GIVEN TASK
Transcribe the material in full. Nothing should differ except that the pictures are left out.

::: SUPPLIED DATA :::

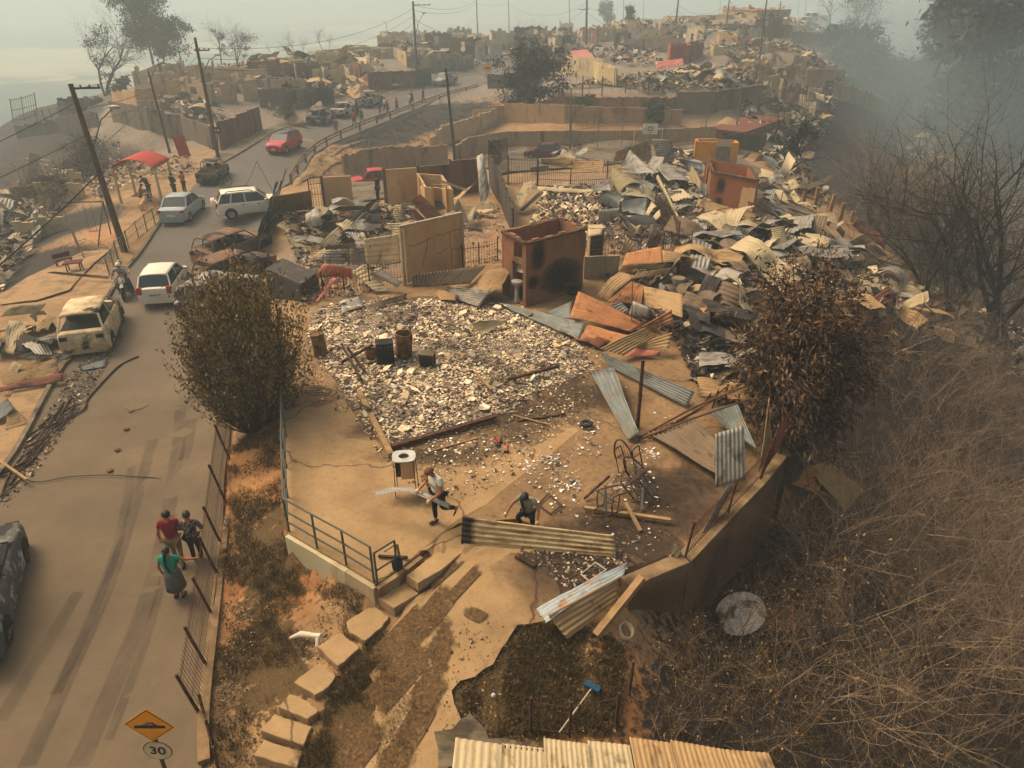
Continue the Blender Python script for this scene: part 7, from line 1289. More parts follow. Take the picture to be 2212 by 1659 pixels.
# broken wall stubs among the plots
def stubs(lab, pts, n, mts, lmax, hmax, group):
 poly = [G(*p).xy[:] for p in pts]
 for x, y in scatter_pts(poly, n):
  b = MB(); a = random.choice((.35, 1.92))+U(-.12, .12); L_ = U(.4, 1)*lmax; d = Vector((math.cos(a), math.sin(a), 0))*L_/2; z = hz(x, y); h = U(.45, 1)*hmax; c = Vector((x, y, 0)); wall(b, c-d, c+d, z-.6, z+h, .18, ((L_*.35, L_*.35+.9, 1.3, h+.2),) if L_ > 2.6 else ()); ragged(b, c-d, c+d, z+h, .18, amp=.5, n=max(3, int(L_/.5)))
  b.top('wall_stub', random.choice(mts), lab, 'wall', group)
stubs('broken wall stub among the wreckage of the hilltop village', [(780,105),(1000,92),(1250,80),(1500,70),(1700,60),(1700,90),(1500,110),(1300,130),(1000,140),(850,160)], 44, [T1, T2, T6, T4, T3], 7, 3.0, 'broken wall stubs of the hilltop village')
stubs('broken wall stub on the plots left of the far road', [(310,230),(330,190),(480,165),(640,140),(820,150),(740,215),(640,228),(520,258),(430,265)], 26, [T1, T2, T6, T4], 5, 2.6, 'broken wall stubs left of the far road')
stubs('broken wall stub in the left gully', [(-80,580),(0,430),(100,380),(220,350),(330,345),(180,400),(60,540)], 12, [T2, T3, T6], 3.5, 1.8, 'broken wall stubs in the left gully'); stubs('broken wall stub on the far right slope', [(1620,160),(1740,120),(1800,170),(1740,270),(1680,330),(1640,250)], 14, [T1, T4, T2], 4, 2.2, 'broken wall stubs on the right slope')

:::

ANSWER TO THE EXERCISE
Continue the Blender Python script for this scene: part 7, from line 1289. More parts follow. Take the picture to be 2212 by 1659 pixels.
# broken wall stubs among the plots
def stubs(lab, pts, n, mts, lmax, hmax, group):
 poly = [G(*p).xy[:] for p in pts]
 for x, y in scatter_pts(poly, n):
  b = MB(); a = random.choice((.35, 1.92))+U(-.12, .12); L_ = U(.4, 1)*lmax; d = Vector((math.cos(a), math.sin(a), 0))*L_/2; z = hz(x, y); h = U(.45, 1)*hmax; c = Vector((x, y, 0)); wall(b, c-d, c+d, z-.6, z+h, .18, ((L_*.35, L_*.35+.9, 1.3, h+.2),) if L_ > 2.6 else ()); ragged(b, c-d, c+d, z+h, .18, amp=.5, n=max(3, int(L_/.5)))
  b.top('wall_stub', random.choice(mts), lab, 'wall', group)
stubs('broken wall stub among the wreckage of the hilltop village', [(780,105),(1000,92),(1250,80),(1500,70),(1700,60),(1700,90),(1500,110),(1300,130),(1000,140),(850,160)], 44, [T1, T2, T6, T4, T3], 7, 3.0, 'broken wall stubs of the hilltop village')
stubs('broken wall stub on the plots left of the far road', [(310,230),(330,190),(480,165),(640,140),(820,150),(740,215),(640,228),(520,258),(430,265)], 26, [T1, T2, T6, T4], 5, 2.6, 'broken wall stubs left of the far road')
stubs('broken wall stub in the left gully', [(-80,580),(0,430),(100,380),(220,350),(330,345),(180,400),(60,540)], 12, [T2, T3, T6], 3.5, 1.8, 'broken wall stubs in the left gully'); stubs('broken wall stub on the far right slope', [(1620,160),(1740,120),(1800,170),(1740,270),(1680,330),(1640,250)], 14, [T1, T4, T2], 4, 2.2, 'broken wall stubs on the right slope')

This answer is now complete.